I scramble to the very base of the falls to fill my water bottle, and the force of the falling water instantly tears the bottle from my hand and smacks it down into the pool. After a few minutes the bottle resurfaces and I try again--successfully this time. It's always surprising, the force of that much water falling so far, moving so fast. Makes me glad to have a lifejacket in the big rapids.

Surprise Valley

Our hike continues above Deer Spring with a gently rising climb into the hot dry Surprise Valley. Here we discover the strategies for hiking with a ten-year-old: chocolate-covered almonds and round after round of "I Spy."I spy, with my little eye, something that begins with R: Redwall. Rocks. Red T-shirt. S: sand. Sky. Sun. M: mesquite. B: butte. It's a good way to catalogue what we're seeing. There's also a dried-out shell of a hummingird impaled on the leaf of a sword yucca--the work of a shrike, maybe--and a few agave mounds. And the agave themselves, tall tender shoots that look a bit like giant asparagus. A few of them are missing bite-sized chunks where sheep have been tasting them, so I give them a try. Not bad; moist and succulent and a bit like kolrabi. I hope they're not poisonous. I don't see any dead sheep around, anyway.

Thunder River

And then--maybe five hot miles without a word of complain from Natalie--we're at Thunder River. Here an even bigger waterfall pours from the limestone walls above Tapeats Creek. We stop again to feel the cold spray and to fill our water bottles and then it's down the hot dusty trail to the Tapeats Creek drainage. From here we follow the creek downstream to the Colorado. It's a long hike, with lots of climbing and descending to avoid steep cliffs. By the time we're nearing the Colorado again, we're scheming about hitching a ride with some rafters beached at the mouth of Tapeats Creek instead of completing the loop.

When we get to the beach, the rafters are there.

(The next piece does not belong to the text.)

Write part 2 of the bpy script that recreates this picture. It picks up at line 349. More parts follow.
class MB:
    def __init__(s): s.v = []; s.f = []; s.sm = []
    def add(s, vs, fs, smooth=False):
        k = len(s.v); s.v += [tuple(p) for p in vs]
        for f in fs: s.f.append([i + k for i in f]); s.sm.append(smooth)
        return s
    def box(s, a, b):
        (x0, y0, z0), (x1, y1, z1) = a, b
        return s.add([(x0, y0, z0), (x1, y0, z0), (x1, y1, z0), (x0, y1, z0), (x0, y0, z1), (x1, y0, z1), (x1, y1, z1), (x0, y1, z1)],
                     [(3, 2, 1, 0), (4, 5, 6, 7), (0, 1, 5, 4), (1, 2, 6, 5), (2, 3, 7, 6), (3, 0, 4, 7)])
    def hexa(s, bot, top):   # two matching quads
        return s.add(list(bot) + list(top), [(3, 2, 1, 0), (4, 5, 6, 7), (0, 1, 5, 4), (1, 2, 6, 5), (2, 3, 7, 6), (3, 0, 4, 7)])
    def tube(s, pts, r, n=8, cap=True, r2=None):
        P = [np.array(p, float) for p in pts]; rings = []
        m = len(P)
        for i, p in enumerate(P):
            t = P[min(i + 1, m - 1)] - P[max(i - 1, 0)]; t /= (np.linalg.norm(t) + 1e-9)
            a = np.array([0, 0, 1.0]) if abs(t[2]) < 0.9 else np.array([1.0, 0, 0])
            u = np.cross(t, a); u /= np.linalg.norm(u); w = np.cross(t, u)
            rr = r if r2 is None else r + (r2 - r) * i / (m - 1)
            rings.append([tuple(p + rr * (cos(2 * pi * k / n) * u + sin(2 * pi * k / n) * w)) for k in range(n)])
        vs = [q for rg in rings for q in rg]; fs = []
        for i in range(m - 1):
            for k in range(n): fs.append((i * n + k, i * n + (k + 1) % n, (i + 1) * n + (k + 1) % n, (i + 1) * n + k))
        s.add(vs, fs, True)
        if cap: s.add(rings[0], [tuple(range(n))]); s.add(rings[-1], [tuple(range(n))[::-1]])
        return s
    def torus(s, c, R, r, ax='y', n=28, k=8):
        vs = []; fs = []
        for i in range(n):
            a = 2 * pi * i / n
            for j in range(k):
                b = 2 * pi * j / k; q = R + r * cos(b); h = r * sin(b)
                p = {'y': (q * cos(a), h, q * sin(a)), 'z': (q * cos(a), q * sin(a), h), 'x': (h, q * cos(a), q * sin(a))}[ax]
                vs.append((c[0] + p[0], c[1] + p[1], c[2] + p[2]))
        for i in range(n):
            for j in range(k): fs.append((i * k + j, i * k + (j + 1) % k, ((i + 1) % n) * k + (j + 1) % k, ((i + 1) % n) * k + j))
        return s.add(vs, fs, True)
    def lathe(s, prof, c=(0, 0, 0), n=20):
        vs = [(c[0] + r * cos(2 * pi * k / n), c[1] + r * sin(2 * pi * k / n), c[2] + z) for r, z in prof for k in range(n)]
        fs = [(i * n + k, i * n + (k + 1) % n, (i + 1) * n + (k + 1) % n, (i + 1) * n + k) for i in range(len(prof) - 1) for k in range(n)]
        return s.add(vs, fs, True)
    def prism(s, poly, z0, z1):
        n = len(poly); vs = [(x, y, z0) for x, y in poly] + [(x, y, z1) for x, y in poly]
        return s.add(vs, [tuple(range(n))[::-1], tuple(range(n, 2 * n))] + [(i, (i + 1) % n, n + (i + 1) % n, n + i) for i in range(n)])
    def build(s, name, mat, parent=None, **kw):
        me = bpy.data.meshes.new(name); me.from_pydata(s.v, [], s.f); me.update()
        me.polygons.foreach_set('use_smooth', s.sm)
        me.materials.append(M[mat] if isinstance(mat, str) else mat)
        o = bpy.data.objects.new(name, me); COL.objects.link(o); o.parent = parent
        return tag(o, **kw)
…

Cece and Natalie cross over to begin negotiations with several older gentlemen who are, for some reason, sans pants. No luck, though. They won't be going downstream far enough to get us to camp. And so we set off again on the last leg of our hike. Some of the steam has gone out of us by now, Still no complaints from Natalie--she is amazingly strong and cheerful--but even she is dragging a bit.

It's another few miles of mostly flat hiking along the river, but then we reach the schist narrows where we're forced to climb up above a steep ridge. Finally, at the last steep climb, I grab some chocolate almonds and trail mix.

"I'll bound up this trail like a gazelle," I tell Natalie. And I do--a very tired gazelle--dropping snacks at convenient rocks along the way. It's enough to re-energize Natalie, who chases up the trail after me gobbling snacks. And then we're at the top of the climb, just as I run out of trail mix. From there it's a downhill trail back to Deer Creek Narrows, and the steep descent back to the beach where Tom Martin is waiting with a boat to ferry us back to camp.

We stagger into camp just in time for chicken, rice, an cheesecake that the cook crew has set aside for us. Then, after a few hilarious round of rock, paper, scissors--there's a major debate over whether you throw down ON three, or one, two, three, and THEN throw down--several of us come away with brand-new Patagonia jackets that Greg Hatten convinced the company to donate to our trip. I win my round and come away with a green rain jacket.

Then it's off to bed. We'll be doing twenty river miles tomorrow, our biggest day yet.